Merak ettim şimdi ama sabredebilirim . Sırada ne var peki? Bir roman, bir senaryo, belki albüm, Fenerbahçe as başkanlığı, rakı şişesinde balık olmak ya da bir sahil kasabasında yaşayıp sadece yazmak…İleriye dönük projelerin neler?

- Evet bir roman var sırada…Yazmaya da başladım. Ne zaman biter bilmiyorum. Ama o roman bitene kadar başka bir kitap çıkarmayacağım. Araya bir şey sokmayacağım yani. Bu arada, bir de yazılarımı bir CD'ye okumak istiyorum. Onun çalışmaları da sürüyor. Sanırım yakında albüm olarak çıkacak o da.

- Aşkla başladık aşkla bitirelim bu güzel söyleşiyi öyleyse. “Aşk iki kişiliktir” diyor Ataol Behramoğlu, sen ne eklersin aşk üzerine?

- Ben Ataol Behramoğlu ile ilgili bir anımı anlatayım madem ondan söz ediyorsun. İstanbul'da geçen Kasım'da TÜYAP'tan sonra bir kitap fuarı daha yapıldı. Benim de imza günüm vardı. Bir yandan kitap imzalıyorum bir yandan da anonsları dinliyorum. Ataol Behramoğlu'nun imzaya başladığı anons edildi. Kendi imza günümü bırakıp, oraya koşturdum.. Ataol Behramoğlu kitap imzalıyor ama o bildiğimiz şiir kitaplarını değil. Rus edebiyatından çeviriler yapmış, onları imzalıyor. Baktım ve tabii ki neyi imzalıyorsa ondan alıp imzalattım. Bu sırada o yayınevinin editörü beni tanıdı. “Mehmet Coşkundeniz'siniz değil mi?” dedi. Sonra da Ataol Behramoğlu'na beni tanıttı. “Aşk yazıyor” dedi. Öyle utandım ki…Ben kimim ki Ataol Behramoğlu'nun yanında. Ona sadece “Evet aşk yazıyorum ama hiçbiri ‘Bu aşk burada biter ve ben çekip giderim' gibi olmuyor” dedim…Alçakgönüllü bir şair, “Estağfurullah” dedi bana.
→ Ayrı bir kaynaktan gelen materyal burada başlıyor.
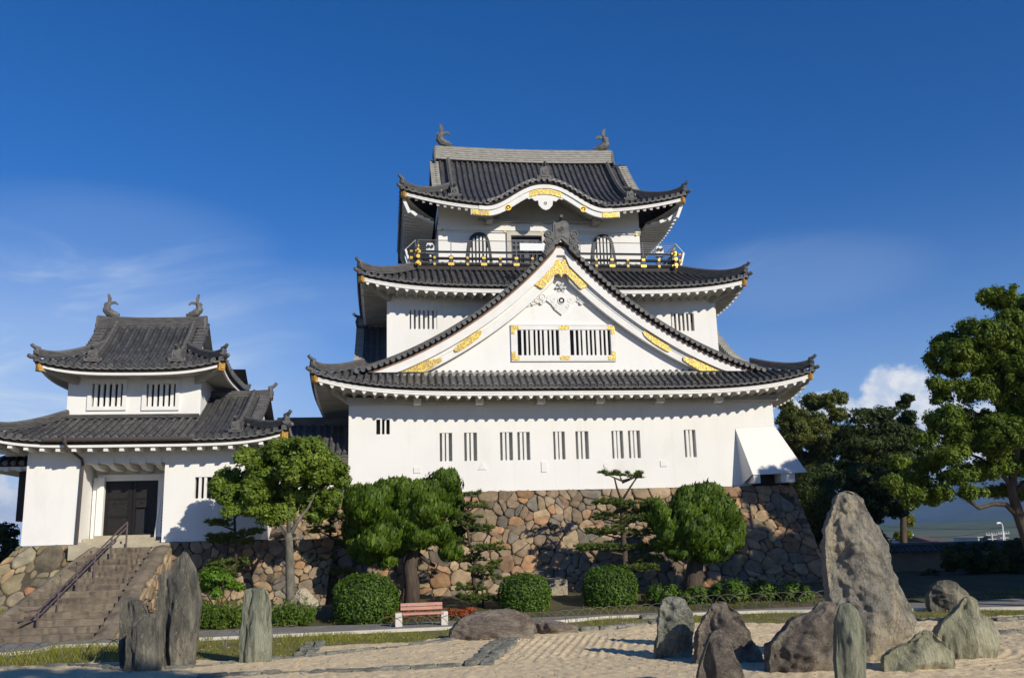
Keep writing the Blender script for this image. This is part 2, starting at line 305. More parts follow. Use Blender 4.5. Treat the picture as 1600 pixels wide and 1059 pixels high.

Biliyor musun, aşk dünyanın en güzel duygusu. Aşka haksızlık yapıldığını düşünüyorum. Abuk subuk ilişkilerin aşk olarak önümüze sunulmasını kaldıramıyorum. Hatta deliriyorum. Ataol Behramoğlu diyor ya, şiirin devamında “Yüreğimde bir umut,cebimde bir revolver…” diye…İşte ben o revolveri alıp üç günlük ilişkilere aşk diyenlere doğrultup tetiği çekmek istiyorum. Yok yok öldürmek için değil. Hani Eros'un oku vardır insanları aşık etmeye yarar. İşte benim revolverimden de öyle bir mermi çıkacak ki, bu insanlar bir daha aşk kelimesini kullanmayacak. Beyinlerinden yok edecek o kelimeyi. Sinirlendim yine…Diyeceğim o ki sevgili Pelin, aslolan aşktır, gerisi yalan…

Artık sabun köpüğü gibi yaşanırken sevdalar ve buna aşk denirken, sinirlenmemek mümkün değil gerçekten de. Ama haklısın, aslolan aşktır...Öyleyse, “yüreğinde bir umut, cebinde bir revolver”, yazmaya devam et Mehmet Coşkundeniz. Aşkı, aşkı ve lütfen aşkı yaz. Ve teşekkür ederim, oldukça keyifli bir sohbetti. Hani “ bugün gâvur olacağım” demiştin ya bir yazında, İzmir için. Her zaman gâvur olmaya bekleriz. Kaleminle, ışıkla ve sevgiyle kal.